You did the right thing. I know in my heart that you were in the right. It sounds like your brother and Kat might be upset because of potential revenge when your Dad gets out of jail. They might be upset because of mental and emotional abuse...either or, you did the right thing.
orchidsofdove
orchidsofdove at 2009-06-25 20:49 (UTC) (Link)
Thank you so much for your opinion. Stranger or not, it means a lot to me.

I could use the support right about now :) So thank you.
Vallie
dripbat at 2009-06-26 00:59 (UTC) (Link)
You did NOTHING wrong. It serves him right and hopefully he will learn. I doubt it, but its better for your family that he is away from them. Sadly though, you're right she will more than likely go back to him. With cases like that a lot of women will get beaten to death before they ever figure out that what is happening is wrong. :(

BUt yeah, seriously hon. Don't let your family make you feel like you did something wrong. You didn't, and if I were in your shoes I would have done the same thing.
orchidsofdove
orchidsofdove at 2009-06-26 01:58 (UTC) (Link)
Thank you so much, I appreciate that so much. Really. I am slowly starting to feel better. But i dont know if that is because I am just not thinking about it, or what.
Milo
piplup at 2009-06-28 07:09 (UTC) (Link)
I know it's kinda weird to have a random person posting in your entry.. but yes, of course you did the right thing. You know it, and shouldn't need validation. I understand that your siblings want to defend your Father, but it's hard to defend something that severe. He sounds like he needs to learn a lesson, somehow, and hopefully you've taken a step toward that for him.
Maddy
darkwool at 2009-06-28 14:48 (UTC) (Link)

Ramble from a random

Um, wow. Ok, so, I'm probably gonna freak you out a little commenting here given you most likely have zero clue who I am (note to you, I have seen you post a bit on the lj lesbian community) and I came here to look at your userinfo, and saw this entry and felt I had to comment on it.

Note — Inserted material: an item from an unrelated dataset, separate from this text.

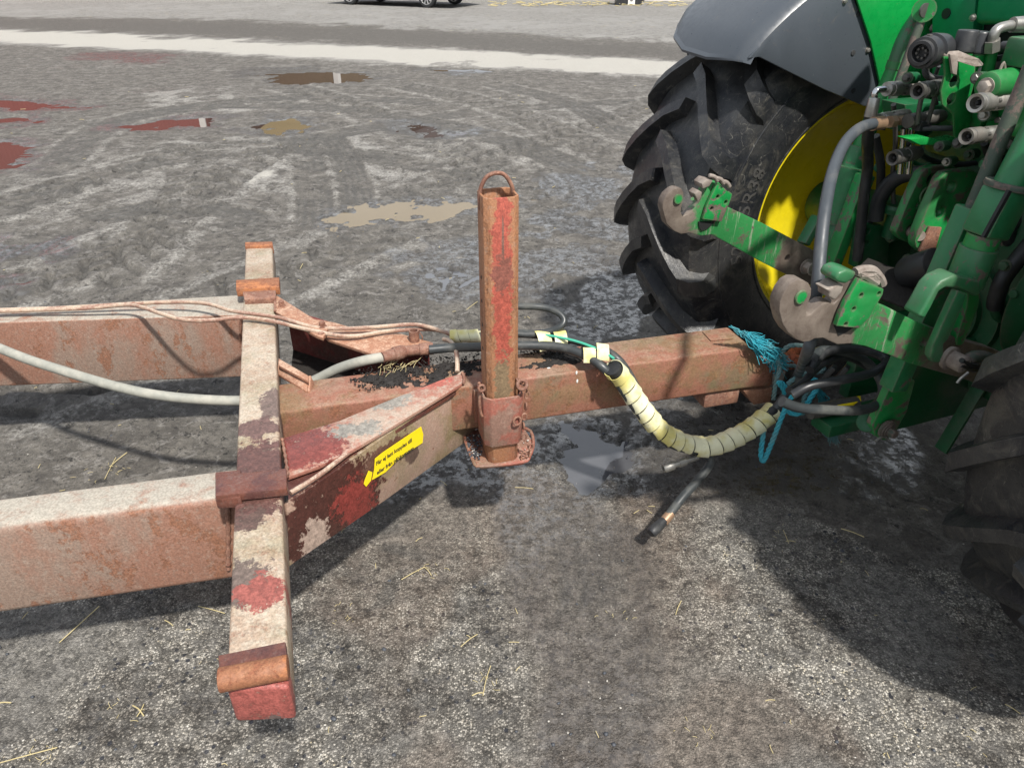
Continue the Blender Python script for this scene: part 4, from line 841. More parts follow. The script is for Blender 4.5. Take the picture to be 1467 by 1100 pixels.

I had/have an abusive dad, and I *wish* I had been able to do something about it the way you have. Instead, I descended to his level. I got bigger and stronger, he got older and weaker, and once he realised I wasn't going to cut him any kind of slack (no matter how old, drunk or pseudo-apologetic he was), he backed off. Now, I must admit, I am the asshole of the situation. But after two decades of abuse, I could care less - the rest of my family have all been severely emotionally scarred by it, so I have no qualms being a total jerk on behalf of my worn out mother, nervous wreck of a brother, and teary eyed sister. So hopefully you can see why I admire you so much, and take my situation as proof that you absolutely did the right thing (in that you triumphed over the shittiness rather than succumbing to it). You will probably cop blame on all sides for quite some time, my friend, but I hope you are able to hold on to this simple fact through all the rage you may be forced to endure: you did the right thing. Absolutely, 100%, no doubt, the right thing. The fact that you can even still love him blows my mind. I wish I had your kind of strength and courage, they are gifts of the highest order, and even greater is the gift of knowing when and how to use them. I congratulate you on all counts. I feel heartsick for you, suffering as you have/are, but through suffering we either better or lose ourselves, and you have certainly come up trumps, my friend.